Pour avoir travaillé récemment au Canada et aux États-Unis, je pense en effet que les étrangers sont beaucoup moins à la pointe sur le sujet. Peut-être tout simplement parce qu’ils investissent moins dans les expositions temporaires. En ce sens, la France est un pays assez porteur.

Certaines œuvres sont-elles plus difficiles que d’autres à scénographier ?
Chaque médium se travaille différemment. Pour ma part, j’aime beaucoup les manuscrits et les documents graphiques car ils appartiennent au registre de l’intime. Or ils sont très difficiles à exposer. De là est née une idée, que nous appelons la « vitrine feuilletée ». Celle-ci est constituée de différents étages de verre qui permettent de créer du volume autour des manuscrits.

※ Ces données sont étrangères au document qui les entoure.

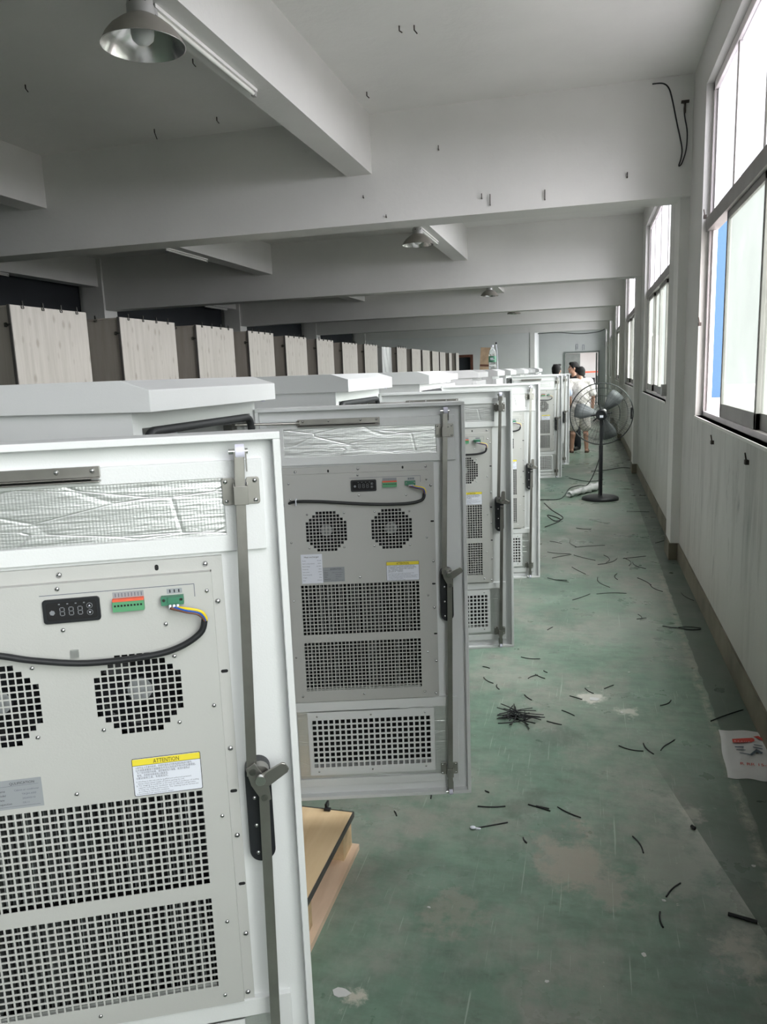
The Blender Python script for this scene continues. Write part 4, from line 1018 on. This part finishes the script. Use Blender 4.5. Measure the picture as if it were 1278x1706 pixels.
for a in ([(.25,.41),(.42,.40),(.42,.425),(.25,.43)],[(.27,.47),(.45,.465),(.45,.48),(.27,.49)],[(.32,.53),(.52,.55),(.54,.57),(.33,.545)],[(.52,.56),(.66,.44),(.78,.50),(.76,.53),(.66,.50),(.56,.58)],[(.60,.39),(.78,.42),(.78,.44),(.60,.41)],[(.62,.34),(.78,.36),(.78,.375),(.62,.355)]): onbag(a,'bagink',m)
ex = (bagp(1,.7)-bagp(0,.7)).normalized(); ey = (bagp(.5,0)-bagp(.5,1)).normalized()
def bagtext(txt, size, mat, s, q, width):
    p = bagp(s,q)-O; Mx = Matrix(((ex.x,ey.x,0,p.x),(ex.y,ey.y,0,p.y),(0,0,1,.0138),(0,0,0,1))); m.text(txt, size, mat, Mx, width=width)
bagtext('R RR 15-27', .034, 'bagred', .30, .78, .135)
bagtext('R E A U K A', .016, 'bagw', .25, .305, .085)
m.obj('print', t)['label'] = 'red and dark blue print'

# ------------------------------------------------------------------ pedestal fan
t = empty('pedestal_fan', (.195,10.52,0), label='black pedestal fan with a large wire cage standing in the aisle', cat='fan')
MB().lathe([(0,.055),(.05,.055),(.20,.045),(.235,.03),(.238,0),(0,0)],'black',seg=48).obj('base', t)
MB().cyl((0,0,.04),(0,0,.72),.026,'black').cyl((0,0,.70),(0,0,1.02),.019,'black').obj('pole', t)
CZ = 1.125
m = MB(); m.cyl((0,-.10,CZ),(0,.08,CZ),.068,'black',seg=32); m.lathe([(.050,0),(.072,0),(.072,.02),(.050,.02)],'black',M=Matrix.Translation((0,-.115,CZ))@Matrix.Rotation(-pi/2,4,'X'),seg=32); m.box((-.022,-.104,CZ-.035),(.022,-.101,CZ-.005),'label'); m.ball((.03,-.04,CZ+.045),(.035,.05,.03),'neck'); m.box((-.02,-.03,CZ-.14),(.02,.03,CZ-.05),'black'); mo = m.obj('motor', t)
for a in (.15,pi/2+.2,pi+.1,-pi/2-.9):
    MB().cyl((.06*cos(a),-.02,CZ+.06*sin(a)),(.135*cos(a),-.02,CZ+.135*sin(a)),.009,'black',seg=8).obj('bracket', mo)
R = .405; my = .13
cage = MB(); Mc = Matrix.Translation((0,my,CZ)) @ Matrix.Rotation(pi/2,4,'X')
def ring(mb, r, z, th, mat='cagewire', seg=56):
    P = [(r*cos(2*pi*i/seg), r*sin(2*pi*i/seg), z) for i in range(seg+1)]; mb.tube(P, th, mat, seg=5, M=Mc, smooth_path=False)
ring(cage, R, 0, .008); ring(cage, R-.002, .03, .003)
for rr_, z in ((.34,.075),(.24,.10),(.10,.115)): ring(cage, rr_, z, .0022)
for i in range(44):
    a = 2*pi*i/44; cage.tube([(R*cos(a),R*sin(a),0),(.36*cos(a+.04),.36*sin(a+.04),.07),(.22*cos(a+.07),.22*sin(a+.07),.105),(.07*cos(a+.1),.07*sin(a+.1),.115)],.0014,'cagewire',seg=4,M=Mc)
for i in range(44):
    a = 2*pi*i/44; cage.tube([(R*cos(a),R*sin(a),0),(.36*cos(a-.04),.36*sin(a-.04),-.07),(.22*cos(a-.07),.22*sin(a-.07),-.105),(.09*cos(a-.1),.09*sin(a-.1),-.115)],.0014,'cagewire',seg=4,M=Mc)
for rr_, z in ((.34,-.075),(.24,-.10),(.10,-.115)): ring(cage, rr_, z, .0022)
cage.box((R-.035,-.075,-.01),(R-.012,.075,.01),'black',Mc); cage.obj('cage', t)
for k in range(3):
    b_ = MB(); a = 2*pi*k/3+.9; V = []; 
    for r_, w_ in ((.05,.30),(.16,.42),(.27,.40),(.35,.26)):
        V += [(r_*cos(a-w_), r_*sin(a-w_), -.03), (r_*cos(a), r_*sin(a), .004), (r_*cos(a+w_*.9), r_*sin(a+w_*.9), .035)]
    b_.add(V, [(3*i+j,3*i+j+1,3*i+j+4,3*i+j+3) for i in range(3) for j in range(2)], 'blade', Mc, True); bo = b_.obj('blade', t)
    sm = bo.modifiers.new('thick','SOLIDIFY'); sm.thickness = .002
def route(name, pts, r, lab, cat, mat='cable'):
    p0 = Vector(pts[0]); m = MB(); m.tube([Vector(p)-Vector((p0.x,p0.y,0)) for p in pts], r, mat, seg=7); o = m.obj(name); o.location = (p0.x,p0.y,0); return tag(o, lab, cat)
g1 = ground(963,812); g2 = ground(905,833)
route('power_cord', [(.215,10.50,1.05),(.225,10.46,.95),(.17,10.40,.55),(.04,10.45,.22),(g1[0]+.02,g1[1],.03),(g1[0]-.12,g1[1]-.15,.007),(ground(935,831)[0],ground(935,831)[1],.006),(g2[0],g2[1],.006),(g2[0]-.25,g2[1]+.02,.006)], .006, 'black power cord hanging from the pedestal fan down to the floor', 'cord')
route('floor_wire', [ground(907,838,.005),ground(920,850,.005),ground(938,862,.005),ground(925,868,.005),ground(912,858,.005),ground(934,866,.005),ground(908,878,.005)], .005, 'tangled black wire on the floor in front of the fan base', 'wire')
route('floor_wire', [ground(948,796,.005),ground(965,800,.005),ground(984,802,.005),ground(1005,799,.005)], .005, 'short curved wire on the floor behind the fan pole', 'wire')
route('floor_wire', [ground(985,785,.005),ground(1010,783,.005),ground(1036,779,.005),ground(1050,780,.005)], .006, 'dark wire on the floor running to the wall base beyond the fan', 'wire')
route('floor_wire', [ground(1104,1043,.004),ground(1118,1045,.004),ground(1130,1046,.004),ground(1150,1049,.004),ground(1168,1048,.004)], .003, 'thin wavy wire on the dark floor strip by the right wall', 'wire')
# white crumpled bag by the fan base
t = empty('crumpled_bag', ground(968,826), label='crumpled white plastic bag tube lying against the fan base', cat='bag')
m = MB(); a = Vector(ground(948,829))-Vector(ground(968,826)); b = Vector(ground(994,816))-Vector(ground(968,826)); V = []; nn = 14; kk = 10
for i in range(nn+1):
    f = i/nn; c = a.lerp(b, f); d = (b-a).normalized(); n_ = Vector((-d.y,d.x,0)); rad = (.03+.025*f)*(1+.3*sin(i*2.3))
    for k in range(kk):
        an = 2*pi*k/kk; rr2 = rad*(1+.22*sin(k*3+i*1.7)); V.append(tuple(c+n_*cos(an)*rr2*1.3+Vector((0,0,max(.001,.045+sin(an)*rr2)))))
m.add(V, [(i*kk+k,i*kk+(k+1)%kk,(i+1)*kk+(k+1)%kk,(i+1)*kk+k) for i in range(nn) for k in range(kk)]+[tuple(range(kk)),tuple(range(nn*kk,(nn+1)*kk))], 'bagw', None, True); m.obj('bag_body', t)

# ------------------------------------------------------------------ water bottle on a hood
t = empty('water_bottle', (-1.085,9.37,1.7575), label='clear plastic water bottle with green label standing on a cabinet hood', cat='bottle')
m = MB(); m.lathe([(0,0),(.040,0),(.045,.01),(.045,.05),(.043,.055),(.045,.06),(.045,.17),(.043,.18),(.036,.215),(.02,.245),(.014,.255),(.014,.275)],'pet',seg=32); m.obj('bottle_body', t)
m = MB(); m.lathe([(.0458,.085),(.0458,.155)],'green_dk',seg=32); m.box((-.02,-.0468,.11),(.03,-.0455,.118),'label'); m.box((-.02,-.0468,.125),(.015,-.0455,.135),'label'); m.obj('bottle_label', t)
m = MB(); m.lathe([(.0155,.262),(.0155,.282),(0,.284)],'label',seg=20); m.obj('cap', t)
t2 = empty('wire_probe', (-1.03,9.44,1.752), label='thin white wire with small black ball tip rising behind the water bottle', cat='wire')
MB().tube([(0,0,0),(-.008,0,.2),(-.016,0,.30)],.0035,'label').obj('wire', t2); MB().ball((-.016,0,.31),.013,'black').obj('tip', t2)

# ------------------------------------------------------------------ wires, hooks, sockets on the walls
def onwall(x, y, X=XW):
    v = rt*(x-639)-up*(y-853)+fw*FPX; t = X/v.x; return Vector((v.x*t, v.y*t, H0+v.z*t))
def onY(x, y, Y):
    v = rt*(x-639)-up*(y-853)+fw*FPX; t = Y/v.y; return Vector((v.x*t, v.y*t, H0+v.z*t))
pts = [onY(x, y, Y1-.008) for x, y in ((1087,140),(1104,139),(1114,146),(1120,165),(1128,205),(1136,245),(1135,262),(1131,276))]+[onY(x,y,Y1-.012) for x, y in ((1136,272),(1143,250),(1145,220),(1141,195),(1140,180),(1142,170))]
m = MB(); m.tube(pts,.0055,'cable',seg=6); tag(m.obj('hanging_wire'), 'black wire loop hanging from the cross beam at the top of the right wall', 'wire')
p = onY(1142,168,Y1-.02); tag(MB().box((p.x-.03,p.y-.01,p.z-.012),(p.x+.03,p.y+.018,p.z+.004),'grime').box((p.x-.008,p.y-.01,p.z-.09),(p.x+.006,p.y+.015,p.z),'grime').obj('wall_bracket'), 'rusty bracket holding the black wire loop at the top right corner', 'bracket')
hooks = [('Y',817,342,Y1,.09),('Y',908,333,Y1,.08),('Y',803,331,Y1,.04),('Y',731,250,Y1,.035),('Y',644,362,Y1,.02),('Y',606,330,Y1,.02),('Y',1045,296,Y1,.04),('C',690,42,0,.05),('C',665,43,0,.03),('C',611,153,0,.04),('C',257,215,0,.12),('C',125,302,0,.05),('C',42,141,0,.05),('C',321,98,0,.05),('C',361,195,0,.05)]
for k_, x, y, Y, ln in hooks:
    if k_ == 'Y': p = onY(x,y,Y); m = MB(); m.cyl((0,0,0),(0,-.02,.004),.005,'grime',seg=6); m.cyl((0,-.018,.0),(0,-.018,ln),.004,'grime',seg=6)
    else: p = Vector(ground(x,y,ZC)); m = MB(); m.cyl((0,0,0),(0,0,-.03),.005,'grime',seg=6); m.cyl((0,0,-.03),(.02,.0,-.03-ln*.5),.004,'grime',seg=6)
    o = m.obj('steel_stub'); o.location = p; tag(o, 'short rusty steel stub sticking out of the %s' % ('first cross beam' if k_ == 'Y' else 'ceiling slab'), 'stub', 'steel stubs in the %s' % ('first cross beam' if k_ == 'Y' else 'ceiling'))
for x, y, lab in ((1147,317,'small dark fixing on the column beside the nearest window'),(1177,361,'black clip at the left edge of the nearest window, upper of two'),(1168,540,'black clip at the left edge of the nearest window, lower of two'),(1247,770,'bent black hook on the wall below the nearest window'),(1189,737,'small dark plug in the wall below the nearest window')):
    p = onwall(x, y); tag(MB().box((p.x-.018,p.y-.02,p.z-.012),(p.x,p.y+.02,p.z+.012),'grime').cyl((p.x-.01,p.y,p.z),(p.x-.02,p.y-.01,p.z+.05),.004,'grime',seg=6).obj('wall_fixing'), lab, 'wall fixing')
p = onwall(1110,650); tag(MB().box((p.x-.05,p.y-.06,p.z-.06),(p.x,p.y+.06,p.z+.06),'neck').obj('junction_box'), 'small grey box on the wall at the lower corner of the second window', 'box')
pts = [onY(x, y, 30.6) for x, y in ((896,556),(930,554),(965,556),(995,553),(1008,548))]
m = MB(); m.tube(pts,.014,'cable',seg=6); tag(m.obj('ceiling_cable'), 'dark sagging cable strung across the hall below the farthest beams', 'cable')
pp = [onY(x, y, YE-.02) for x, y in ((961,578),(972,579))]
for p in pp:
    tag(MB().box((p.x-.045,p.y,p.z-.12),(p.x-.03,p.y+.02,p.z+.12),'ink2').box((p.x+.03,p.y,p.z-.10),(p.x+.045,p.y+.02,p.z+.10),'ink2').box((p.x-.045,p.y,p.z+.11),(p.x+.045,p.y+.02,p.z+.125),'ink2').obj('wall_sign'), 'small dark outlined mark above the far doorway', 'sign', 'marks above the far doorway')

# ------------------------------------------------------------------ world, light
wd = bpy.data.worlds.new('overcast_sky'); SC.world = wd; wd.use_nodes = True
bg = wd.node_tree.nodes['Background']; bg.inputs[0].default_value = (1.0,.98,1.0,1); bg.inputs[1].default_value = .38
sl = bpy.data.lights.new('hazy_sun','SUN'); sl.energy = 13; sl.angle = radians(110); sl.color = (1.0,.935,.945)
so_ = bpy.data.objects.new('hazy_sun', sl); COL.objects.link(so_); so_.location = (20,0,20)
so_.rotation_euler = Vector((.86,-.16,.48)).to_track_quat('Z','Y').to_euler()
SC.view_settings.view_transform = 'Standard'; SC.view_settings.look = 'None'; SC.view_settings.gamma = 1; SC.view_settings.use_curve_mapping = False
SC.view_settings.exposure = 1.5
cy = SC.cycles
cy.use_denoising = True; cy.max_bounces = 10; cy.diffuse_bounces = 6; cy.glossy_bounces = 4; cy.transmission_bounces = 6; cy.transparent_max_bounces = 12
cy.caustics_reflective = False; cy.caustics_refractive = False; cy.sample_clamp_indirect = 6
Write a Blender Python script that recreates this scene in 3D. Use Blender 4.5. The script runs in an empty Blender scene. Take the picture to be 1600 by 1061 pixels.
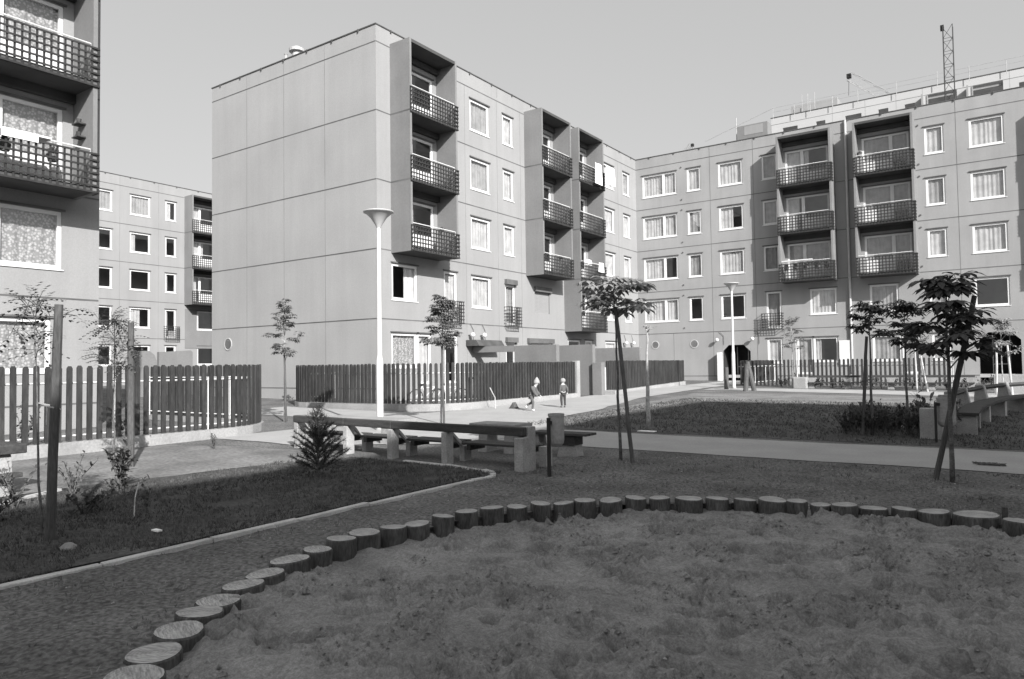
import bpy, bmesh, math, random
from mathutils import Vector, Matrix, noise
R = random.Random(7)
C = bpy.data.collections.new("courtyard"); bpy.context.scene.collection.children.link(C)
FH = (-0.57063, 0.82121)
H_EYE = 1.6

# ------------------------------------------------------------------ terrain
def rise(x, y):
    d = x*FH[0] + y*FH[1] - 14
    if d > 3: return 0.0142*d
    if d > -3: return 0.0142*(d+3)**2/12
    return 0.0

# ------------------------------------------------------------------ materials
def grey(v): return (v, v, v, 1)
def mat(name, v, rough=0.9, var=0.12, scale=3.0, bump=0.0, bscale=40.0, spec=0.3, fine=0.0, fscale=60.0, v2=None, stretch=None, streak=0):
    m = bpy.data.materials.new(name); m.use_nodes = True
    nt = m.node_tree; N = nt.nodes; L = nt.links
    b = N['Principled BSDF']; b.inputs['Roughness'].default_value = rough
    b.inputs['Specular IOR Level'].default_value = spec
    geo = N.new('ShaderNodeNewGeometry')
    src = geo.outputs['Position']
    if stretch:
        mp = N.new('ShaderNodeMapping'); mp.inputs['Scale'].default_value = stretch
        L.new(src, mp.inputs['Vector']); src = mp.outputs['Vector']
    n1 = N.new('ShaderNodeTexNoise'); n1.inputs['Scale'].default_value = scale; n1.inputs['Detail'].default_value = 5
    L.new(src, n1.inputs['Vector'])
    r = N.new('ShaderNodeValToRGB')
    lo = v*(1-var) if v2 is None else v; hi = v*(1+var) if v2 is None else v2
    r.color_ramp.elements[0].position = 0.3; r.color_ramp.elements[0].color = grey(lo)
    r.color_ramp.elements[1].position = 0.7; r.color_ramp.elements[1].color = grey(hi)
    L.new(n1.outputs['Fac'], r.inputs['Fac'])
    col = r.outputs['Color']
    if fine > 0:
        n2 = N.new('ShaderNodeTexNoise'); n2.inputs['Scale'].default_value = fscale; n2.inputs['Detail'].default_value = 3
        L.new(src, n2.inputs['Vector'])
        mr = N.new('ShaderNodeMapRange'); mr.inputs['From Min'].default_value = 0.3; mr.inputs['From Max'].default_value = 0.7
        mr.inputs['To Min'].default_value = 1-fine; mr.inputs['To Max'].default_value = 1+fine
        L.new(n2.outputs['Fac'], mr.inputs['Value'])
        mx = N.new('ShaderNodeVectorMath'); mx.operation = 'SCALE'
        L.new(col, mx.inputs[0]); L.new(mr.outputs['Result'], mx.inputs['Scale']); col = mx.outputs['Vector']
    if streak:
        mp2 = N.new('ShaderNodeMapping'); mp2.inputs['Scale'].default_value = (1.3, 1.3, .10); L.new(geo.outputs['Position'], mp2.inputs['Vector'])
        n3 = N.new('ShaderNodeTexNoise'); n3.inputs['Scale'].default_value = 1.6; n3.inputs['Detail'].default_value = 7; n3.inputs['Roughness'].default_value = .65
        L.new(mp2.outputs[0], n3.inputs['Vector'])
        mr2 = N.new('ShaderNodeMapRange'); mr2.inputs['From Min'].default_value = .35; mr2.inputs['From Max'].default_value = .6
        mr2.inputs['To Min'].default_value = 1-streak; mr2.inputs['To Max'].default_value = 1+streak*.4; L.new(n3.outputs['Fac'], mr2.inputs['Value'])
        mx2 = N.new('ShaderNodeVectorMath'); mx2.operation = 'SCALE'; L.new(col, mx2.inputs[0]); L.new(mr2.outputs['Result'], mx2.inputs['Scale']); col = mx2.outputs['Vector']
    L.new(col, b.inputs['Base Color'])
    if bump > 0:
        nb = N.new('ShaderNodeTexNoise'); nb.inputs['Scale'].default_value = bscale; nb.inputs['Detail'].default_value = 4
        L.new(src, nb.inputs['Vector'])
        bp = N.new('ShaderNodeBump'); bp.inputs['Strength'].default_value = 1.0; bp.inputs['Distance'].default_value = bump
        L.new(nb.outputs['Fac'], bp.inputs['Height']); L.new(bp.outputs['Normal'], b.inputs['Normal'])
    return m
M = {}
M['wall'] = mat('pale render on concrete', .250, .95, .05, .5, .002, 60, fine=.06, fscale=30, streak=.045)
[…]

À côté du concours du Louvre-Abou Dhabi, quels sont vos projets en cours ?
Nous préparons la vente des biens de l’appartement d’Yves Saint Laurent, qui aura lieu au Grand Palais, à Paris, en février 2009. Les contraintes de temps sont très fortes puisque nous disposerons de quatre jours seulement pour le montage de l’exposition. L’idée est d’évoquer l’appartement de la rue de Babylone [à Paris], en reprenant trois pièces emblématiques  : le grand salon, la salle à manger et le salon de musique. Nous y présenterons les œuvres avec l’accrochage conçu par Yves Saint Laurent. Nous tâchons de préserver l’esprit des lieux, sans pour autant avoir la prétention de recréer l’appartement, ce qui est impossible. Nous installerons également plusieurs cabinets thématiques, consacrés à la peinture impressionniste, aux dessins ou à l’orfèvrerie, et une grande salle de ventes dans le fond de la nef. L’organisation du chantier sera déterminante.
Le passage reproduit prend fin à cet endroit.